USA / Trump retweets video of white couple pointing guns at protesters

The Guardian : Jun 30, 2020, 08:58 AM
Washington: Donald Trump courted controversy on Monday – and perhaps sought to deflect attention from reports about Russia placing bounties on US soldiers in Afghanistan – by retweeting news footage of a white couple in St Louis, Missouri, who pointed guns at protesters marching for police reform.

The president’s action came a day after he retweeted footage of protesters clashing in Florida in which a Trump supporter could be heard to say: “White power! White power!”

That retweet was deleted from the president’s account after a few hours, a White House spokesman saying Trump had not heard the inflammatory words before sending the footage on to his supporters.

The protesters in St Louis were marching to the mayor’s home to demand her resignation.

In a Facebook live briefing on Friday, Lyda Krewson read the names and addresses of several residents who wrote letters suggesting she defund the police department, as part of protests arising from the police killing of George Floyd in Minneapolis on 25 May.

The video was removed from Facebook and Krewson apologized on Friday, stating she did not “intend to cause distress”. On Sunday evening a group of at least 500 people headed towards the mayor’s home, chanting, “Resign Lyda, take the cops with you.”

Video on social media showed the armed white couple standing outside their home in the Central West End neighbourhood, shouting at protesters. The man carried an assault-style rifle, the woman a handgun. People in the march moved the crowd forward, urging participants to ignore them.

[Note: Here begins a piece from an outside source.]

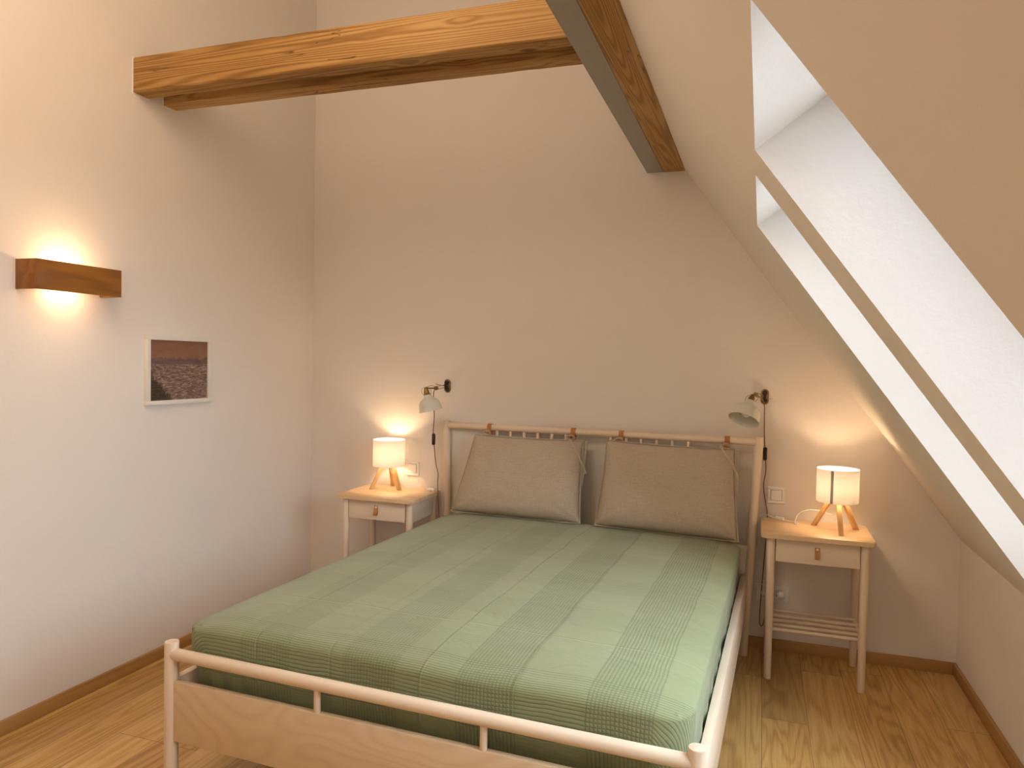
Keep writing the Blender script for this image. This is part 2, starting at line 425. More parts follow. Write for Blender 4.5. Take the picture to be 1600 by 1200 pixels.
# ------------------------------------------------------------------ timbers
def rough_beam(bm, x0, x1, y0, y1, z0, z1, axis, n=60, seed=0, amp=.0035):
    """long timber with slightly uneven edges"""
    rings = []
    for i in range(n+1):
        t = i/n; ring = []
        if axis == 'x':
            L = x0+(x1-x0)*t; cs = [(y0, z0), (y1, z0), (y1, z1), (y0, z1)]
        else:
            L = y0+(y1-y0)*t; cs = [(x0, z0), (x1, z0), (x1, z1), (x0, z1)]
        for k, (a, b) in enumerate(cs):
            c = .006; ca, cb = (cs[0][0]+cs[2][0])/2, (cs[0][1]+cs[2][1])/2
            sa = 1 if a < ca else -1; sb = 1 if b < cb else -1
            j = mnoise.noise((L*3+seed, k*7.1, seed))*amp
            jj = max(0, mnoise.noise((L*5+seed*2, k*3.3, 2))-.25)*amp*5
            c += jj
            p1 = (a+sa*c, b+j*.3); p2 = (a+j*.3, b+sb*c)
            pr = [p1, p2] if k in (2, 0) else [p2, p1]
            if k == 0: pr = [p2, p1]
            if k == 1: pr = [p1, p2]
            if k == 2: pr = [p2, p1]
            if k == 3: pr = [p1, p2]
            for q in pr: ring.append((L, q[0], q[1]) if axis == 'x' else (q[0], L, q[1]))
        rings.append(ring)
    ring_loft(bm, rings)
for k, (ya, yb, lab) in enumerate(((2.572, 2.662, 'knotty brown timber beam spanning from left wall, the nearer and larger looking of the pair'),
                                   (2.748, 2.832, 'timber beam spanning from left wall, running close behind the nearer beam'))):
    bm = B(); rough_beam(bm, XL, -.60, ya, yb, 2.632, 2.788, 'x', seed=k*5+1)
    o = link('ceiling_beam', bm, M['beam_x'])
    bm = B(); e_ = .0035
    for a in ((ya-e_, ya, 2.628, 2.79), (yb, yb+e_, 2.628, 2.79), (ya, yb, 2.628, 2.632)): box(bm, XL, XL+.003, *a)
    link('plaster_joint', bm, M['white_pl'], o, smooth=False)
    tag(o, lab, 'beam', 'twin tie beams from the left wall')
pu = empty('roof_purlin', (-.51, D, 2.489), label='heavy timber purlin under the pitched ceiling with a grey plate along it', cat='beam')
bm = B()
# wood part: right side follows the slope
prism(bm, [(-.526+.51, 0), (-.412+.51, 0), (-.412+.51-.104, .143), (-.526+.51, .143)], YB-D, 0, 'y', .003)
link('timber', bm, M['beam_y'], pu)
bm = B(); box(bm, -.104, -.018, YB-D, 0, .001, .143, .002); link('steel_plate', bm, M['steel'], pu)['label'] = 'grey painted steel plate along the left side'

# ------------------------------------------------------------------ wall sconce
sc = empty('wall_sconce', (XL, 2.22, 1.757), label='oblong wooden box wall lamp glowing up and down the left wall', cat='wall lamp')
y0, y1, z0, z1, px = -.193, .193, -.057, .057, .11
bm = B(); box(bm, px-.012, px, y0, y1, z0, z1, .0015); link('front_board', bm, M['sconce'], sc)
for a, b in ((y0, y0+.012), (y1-.012, y1)):
    bm = B(); box(bm, 0, px-.012, a, b, z0, z1, .0012); link('end_board', bm, M['sconce'], sc)
bm = B(); box(bm, 0, .010, -.07, .07, -.02, .02, .002); box(bm, .010, .075, -.070, -.058, -.010, .010, .001); box(bm, .010, .075, .058, .070, -.010, .010, .001)
link('bracket', bm, M['white_pl'], sc)
bm = B(); lathe(bm, (.066, -.056, .012), (0, 1, 0), [(.004, 0), (.0085, .004), (.0085, .108), (.004, .112)], 20)
link('bulb', bm, M['bulb_s'], sc)['label'] = 'lit warm tube bulb'

# ------------------------------------------------------------------ picture
pc = empty('framed_picture', (XL, 2.641, 1.222), label='small white framed painting of a dusky river on the left wall', cat='picture')
PW, PH = .414, .328; fw = .021
bm = B()
box(bm, 0, .021, 0, PW, 0, fw, .0012); box(bm, 0, .021, 0, PW, PH-fw, PH, .0012)
box(bm, 0, .021, 0, fw, fw, PH-fw, .0012); box(bm, 0, .021, PW-fw, PW, fw, PH-fw, .0012)
link('picture_frame', bm, M['frame'], pc)
bm = B(); box(bm, 0, .012, 0, PW-2*fw, 0, PH-2*fw); link('canvas', bm, M['paint'], pc, smooth=False, loc=(.001, fw, fw))

# ------------------------------------------------------------------ bed
BED = (-.95, 1.83, 0); BR = -math.radians(2.0)
bed = empty('bed_frame', BED, BR, label='pale birch double bed frame with round posts and low open footboard rail', cat='bed')
R0 = .0222
for sx in (-1, 1):
    bm = B(); rod(bm, (sx*.83, 0, 0), (sx*.83, 0, .535), R0, seg=36, bev=.003); link('post', bm, M['birch_z'], bed)
    bm = B(); rod(bm, (sx*.83, 2.045, 0), (sx*.876, 2.098, 1.105), R0, seg=36, bev=.003); link('post', bm, M['birch_z'], bed)['label'] = 'tall headboard post leaning outward'
    x0_, x1_ = sorted((sx*.812, sx*.840))
    bm = B(); box(bm, x0_, x1_, .008, 2.04, .22, .415, .002); link('side_rail', bm, M['birch_y'], bed)
bm = B(); rod(bm, (-.83, 0, .494), (.83, 0, .494), .0195, seg=32); link('foot_rail', bm, M['birch_x'], bed)
bm = B(); box(bm, -.825, .825, -.011, .011, .215, .41, .0015); link('footboard', bm, M['birch_ply'], bed)
for x in (-.268, .268):
    bm = B(); rod(bm, (x, 0, .405), (x, 0, .485), .0105, seg=20); link('spindle', bm, M['birch_z'], bed)
bm = B(); rod(bm, (-.875, 2.0955, 1.078), (.875, 2.0955, 1.078), .0185, seg=32); link('head_rail', bm, M['birch_x'], bed)
bm = B(); box(bm, -.84, .84, 2.055, 2.075, .30, .555, .002); link('headboard', bm, M['birch_x'], bed)
for s_ in (-1, 1):
    for k in range(6):
        x = s_*(.127+.0826*k)-.013
        bm = B(); rod(bm, (x, 2.068, .54), (x, 2.0945, 1.068), .0088, seg=16); link('spindle', bm, M['birch_z'], bed)
bm = B()
for k in range(13): box(bm, -.81, .81, .08+k*.15, .17+k*.15, .31, .325, .002)
box(bm, -.02, .02, .02, 2.05, .26, .31)
link('slatted_base', bm, M['slat'], bed)

# ---- mattress with fitted sheet
def mattress():
    HW, L, z0, z1, r = .806, 1.99, .335, .600, .042
    def axis_samples(h, r, n):
        out = []
        for k in range(7): out.append(-h + r*k/6)
        m = 2*(h-r)
        for k in range(1, n): out.append(-h+r+m*k/n)
        for k in range(7): out.append(h-r+r*k/6)
        return out
    hx, hy, hz = HW, L/2, (z1-z0)/2
    ax = axis_samples(hx, r, 110); ay = axis_samples(hy, r, 130); az = axis_samples(hz, r, 14)
    bm = B(); uvl = bm.loops.layers.uv.new('weave')
    cache = {}; pat = {}
    def P(x, y, z):
        key = (round(x, 5), round(y, 5), round(z, 5))
        if key in cache: return cache[key]
        p = Vector((x, y, z)); inn = Vector((max(-hx+r, min(hx-r, x)), max(-hy+r, min(hy-r, y)), max(-hz+r, min(hz-r, z))))
        d = p-inn
        qr = .055 if x > 0 else .030; cx, cy = hx-r-qr, hy-r-qr
        if abs(inn.x) > cx and abs(inn.y) > cy:          # round the corners in plan
            vx, vy = abs(inn.x)-cx, abs(inn.y)-cy; L_ = math.hypot(vx, vy)
            kx, ky = vx*max(vx, vy)/L_, vy*max(vx, vy)/L_
            sx, sy = (1 if x > 0 else -1), (1 if y > 0 else -1)
            inn.x, inn.y = sx*(cx+kx), sy*(cy+ky)
            m_ = math.hypot(d.x, d.y)
            if m_ > 1e-6: d.x, d.y = sx*m_*vx/L_, sy*m_*vy/L_
            p = inn + d
        d = p-inn; q = inn + d.normalized()*r if d.length > 1e-6 else p
        n = d.normalized() if d.length > 1e-6 else Vector((0, 0, 1))
        drop = hz-q.z
        a, b = abs(n.x), abs(n.y); sm = a+b
        wx, wy = (a/sm, b/sm) if sm > 1e-6 else (0, 0)
        pu = q.x + (1 if q.x > 0 else -1)*drop*wx
        pv = q.y + L/2 + .02 + (1 if q.y > 0 else -1)*drop*wy
        # cloth and padding relief
        X, Y, Z = q.x, q.y+L/2, q.z
        up = max(0, n.z)
        w = .004*mnoise.noise((X*2.2, Y*2.2, 1)) + .0025*mnoise.noise((X*6, Y*5, 5))
        dome = .010*(1-(X/hx)**4)*(1-((Y-hy)/hy)**6) - .004
        q = q + Vector((0, 0, 1))*up*(w+dome-.018*math.exp(-((abs(X)-hx)/.09)**2)-.008*math.exp(-((Y)/.08)**2))
        foot = max(0, -n.y)
        if foot > 0:
            q = q + Vector((0, -1, .4))*foot*(.007*mnoise.noise((X*3.1+2, Z*3, 8)) + .004*math.sin(X*9+1))
            low = max(0, min(1, (hz*.1-Z)/(hz*.8)))
            cn = math.exp(-((abs(X)-.68)/.12)**2)
            q = q + Vector((0, 1, 0))*foot*low*(.018 + .010*math.sin(X*85+3*mnoise.noise((X*6, Z*6, 0)))*cn + .006*mnoise.noise((X*8, Z*12, 4)))
        side = abs(n.x)
        if side > .3:
            low = max(0, min(1, (hz*.35-Z)/(hz*1.2)))
            out = .026*max(0, min(1, (Z+.045)/.03)) if X < 0 else .004
            q = q + Vector((-1 if X > 0 else 1, 0, 0))*side*(low*.009 + low*.007*math.sin(Y*40+5*mnoise.noise((Y*4, Z*4, 3))) - out)
        v = bm.verts.new((q.x, q.y+L/2+.038, q.z+(z0+z1)/2)); cache[key] = v; pat[v] = (pu, pv)
        return v
    def grid(A, Bs, f):
        for i in range(len(A)-1):
            for j in range(len(Bs)-1):
                fc = bm.faces.new([f(A[i], Bs[j]), f(A[i+1], Bs[j]), f(A[i+1], Bs[j+1]), f(A[i], Bs[j+1])])
                for lp in fc.loops: lp[uvl].uv = pat[lp.vert]
    grid(ax, ay, lambda a, b: P(a, b, hz)); grid(ay, ax, lambda a, b: P(b, a, -hz))
    grid(ax, az, lambda a, b: P(a, -hy, b)); grid(az, ax, lambda a, b: P(b, hy, a))
    grid(ay, az, lambda a, b: P(hx, a, b)); grid(az, ay, lambda a, b: P(-hx, b, a))
    o = link('sheeted_mattress', bm, M['sheet'], angle=80)
    o.location = BED; o.rotation_euler = (0, 0, BR)
    return tag(o, 'thick mattress wrapped in a sage green checked waffle sheet on the bed', 'mattress')
mat_o = mattress()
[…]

Buzzfeed News reported that a police report detailed the couple’s claim to have been threatened with harm and to have “observed multiple subjects who were armed”.

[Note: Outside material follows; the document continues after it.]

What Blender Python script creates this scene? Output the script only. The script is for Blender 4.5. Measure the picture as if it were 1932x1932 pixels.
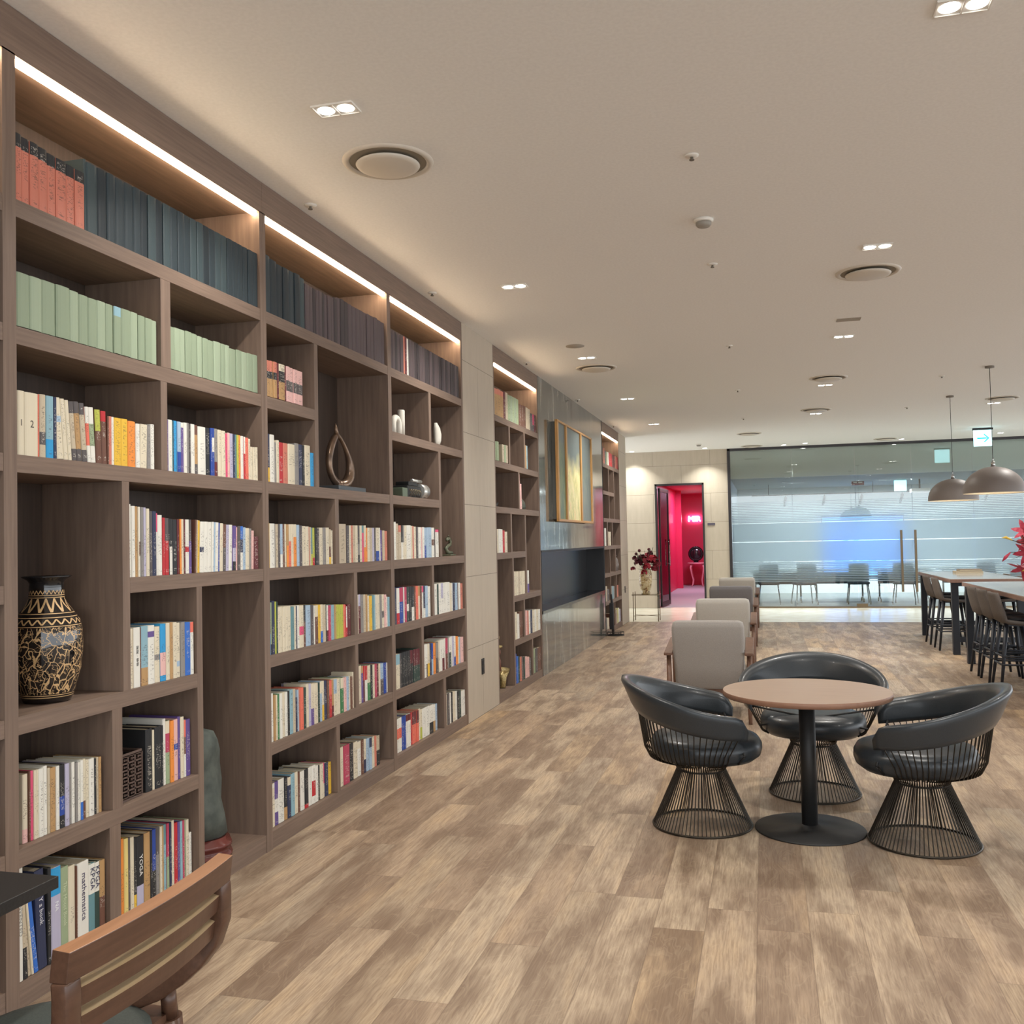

The couple were not immediately officially identified but multiple news reports identified the couple as personal injury lawyers Mark and Patricia McCloskey, owners of the grand “midwestern palazzo” home seen in video footage.

Mark McCloskey later told KMOV-TV a mob rushed toward the home as the family was having dinner and “put us in fear of our lives”.

“This is all private property,” he said. “There are no public sidewalks or public streets. We were told that we would be killed, our home burned and our dog killed. We were all alone facing an angry mob.”

The St Louis police department said that they were investigating the incident, and that it currently regarded Mark and Patricia McCloskey, the white couple with guns, as the victims.

Asked whether the McCloskeys were being currently being investigated for committing any crime last night, a St Louis police spokesperson said that the local prosecutor would have to make that decision.

“Any changes regarding whether the victims would be charged would be determined by the prosecutor’s office,” a St Louis police department spokesperson said.

The police were currently investigating the incident as one of “trespassing” and “intimidation” against the McCloskeys, the spokesperson said.

St Louis elected its first black prosecutor, Kimberly Gardner, a criminal justice reformer, in 2016. Gardner said in a public statement on Monday that she was “alarmed” to see an incident “where peaceful protestors were met by guns and a violent assault”, and that her office was investigating the incident along with the police.

“We must protect the right to peacefully protest, and any attempt to chill it through intimidation or threat of deadly force will not be tolerated,” Gardner wrote. “Make no mistake: we will not tolerate the use of force against those exercising their first amendment rights.”

Missouri has liberal gun laws but Nico Bocur of the Giffords Law Center to Prevent Gun Violence told BuzzFeed: “The right to bear arms does not give anyone the right to harass, intimidate and point guns at Americans they disagree with.”

Mayor Krewson, who is white, was elected as the first female mayor of St Louis in April 2017, pledging to reduce crime and improve impoverished neighborhoods. Her husband, Jeff Krewson, was killed in a carjacking in 1995. She and her two young children were in the car.

The names and addresses Krewson read out are considered public records but her actions prompted a heavy backlash. An online petition calling for her resignation had more than 43,000 signatures by Monday morning.

“As a leader, you don’t do stuff like that … it’s only right that we visit her at her home,” said the state representative Rasheen Aldridge, speaking into a megaphone at the protest on Sunday.

Addressing Trump’s “white power” retweet earlier the same day, Tim Scott of South Carolina, the sole African American Republican in the Senate, said: “There’s no question that he should not have retweeted it.”

Andrew Stroehlein, the European media director of Human Rights Watch, said on Twitter that retweet was “not surprising for a man who’s called neo-Nazis ‘very fine people’ and hired white nationalists to work in the White House, but still, immensely dangerous. With his poll numbers falling, he wants a race war.”

On Monday, the White House press secretary told Fox News Trump’s “point in tweeting out that video was to stand with his supporters, who are oftentimes demonized”.

Trump’s Monday retweet of the video from St Louis also came after a gunman in Louisville, Kentucky, shot dead a photographer during protests over the death of Breonna Taylor, an African American woman killed by police in her own home. A man was charged with murder.

Trump also retweeted a series of messages seeking to identify protesters involved in attempts to remove statues of figures from American history.